Mmm, cheese biscuits.
Mmm, cheese biscuits.

It is almost that time. Football is near. Where did the summer go? Who cares, I'm ready for kickoff. While the debate rages on about who the starters should be on the O-line and who will be the breakout linebacker for the Tigers, I know these debates require sustenance. In addition, because we already have a couple of morning games on the schedule, I offer you my beloved cheese biscuits and some thoughts on bloodys.

This recipe is adapted from Ina Garten, the Barefoot Contessa. I refuse to tell you which brand of cheese I use, but I will suggest that you select one with a very strong flavor.


2 cups all-purpose flour, plus more as needed

1 tablespoon baking powder

1 1/2 teaspoons kosher salt

12 tablespoons (1 1/2 sticks) cold unsalted butter, diced

1/2 cup cold buttermilk, shaken

1 cold extra-large egg

1 cup grated extra-sharp Cheddar

1 egg, beaten with 1 tablespoon water or milk

Maldon sea salt, optional


Preheat the oven to 425 degrees F.

Place two cups of flour, the baking powder, and salt in the bowl of an electric mixer fitted with the paddle attachment. With the mixer on low, add the butter and mix until the butter is the size of peas.

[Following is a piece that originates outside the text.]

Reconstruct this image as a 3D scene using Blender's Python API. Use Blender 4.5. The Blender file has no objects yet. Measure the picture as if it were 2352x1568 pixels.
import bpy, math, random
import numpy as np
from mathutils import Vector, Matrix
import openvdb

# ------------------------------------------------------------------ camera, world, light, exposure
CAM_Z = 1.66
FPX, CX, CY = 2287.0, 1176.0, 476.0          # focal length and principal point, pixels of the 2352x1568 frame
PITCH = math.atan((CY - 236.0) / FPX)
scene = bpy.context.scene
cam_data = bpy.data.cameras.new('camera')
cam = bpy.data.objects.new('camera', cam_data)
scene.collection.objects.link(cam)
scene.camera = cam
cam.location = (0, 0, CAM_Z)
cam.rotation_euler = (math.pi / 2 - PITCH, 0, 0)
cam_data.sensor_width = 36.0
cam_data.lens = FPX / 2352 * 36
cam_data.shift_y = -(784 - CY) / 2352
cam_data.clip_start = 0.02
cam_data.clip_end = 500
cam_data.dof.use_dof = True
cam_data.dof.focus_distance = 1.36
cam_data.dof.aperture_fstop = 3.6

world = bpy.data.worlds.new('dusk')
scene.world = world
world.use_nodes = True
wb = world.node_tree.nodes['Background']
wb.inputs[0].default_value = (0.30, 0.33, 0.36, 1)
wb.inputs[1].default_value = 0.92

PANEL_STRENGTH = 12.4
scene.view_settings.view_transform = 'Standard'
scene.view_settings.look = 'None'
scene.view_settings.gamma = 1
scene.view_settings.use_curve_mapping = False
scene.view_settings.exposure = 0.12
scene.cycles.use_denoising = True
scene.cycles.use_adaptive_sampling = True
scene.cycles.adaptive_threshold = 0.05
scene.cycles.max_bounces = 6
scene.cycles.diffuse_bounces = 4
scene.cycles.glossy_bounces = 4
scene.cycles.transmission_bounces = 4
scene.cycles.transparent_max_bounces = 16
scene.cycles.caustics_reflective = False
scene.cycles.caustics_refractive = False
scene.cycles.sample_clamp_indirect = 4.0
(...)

Combine the buttermilk and egg in a small measuring cup and beat lightly with a fork. With the mixer still on low, quickly add the buttermilk mixture to the flour mixture and mix only until moistened. In a small bowl, mix the cheese with small handful of flour and, with the mixer still on low, add the cheese to the dough. Mix only until roughly combined.

Dump out onto a well-floured board and knead lightly about six times. Roll the dough out to a rectangle 10 by five inches. With a sharp, floured knife, cut the dough lengthwise in half and then across in quarters, making eight rough rectangles. Transfer to a sheet pan lined with parchment paper. Brush the tops with the egg wash, sprinkle with salt, if using, and bake for 20 to 25 minutes, until the tops are browned and the biscuits are cooked through. Serve hot or warm.

My Notes

Buttermilk is not always on hand in my kitchen, so I have "made" buttermilk using half of a cup of regular milk mixed with half of a tablespoon of either white vinegar or lemon juice. I generally make golf ball-sized balls of the dough instead of cutting it into rectangles and can get 10-12 biscuits from this recipe.

These are fantastic on their own, but if we are tailgating at home for an away game, we like them with an egg and some bacon. Personally, I like them with a bloody mary. I would love to tell you that I make my own mix, but I have to prepare Waffle House shots and Vegas bombs and cannot be bothered with that. I rely on Fat & Juicy mix from Charleston and Bakon vodka. For more heat, add a little Cholula sauce and garnish with a lime and a pickled okra. Serve in Mason jars.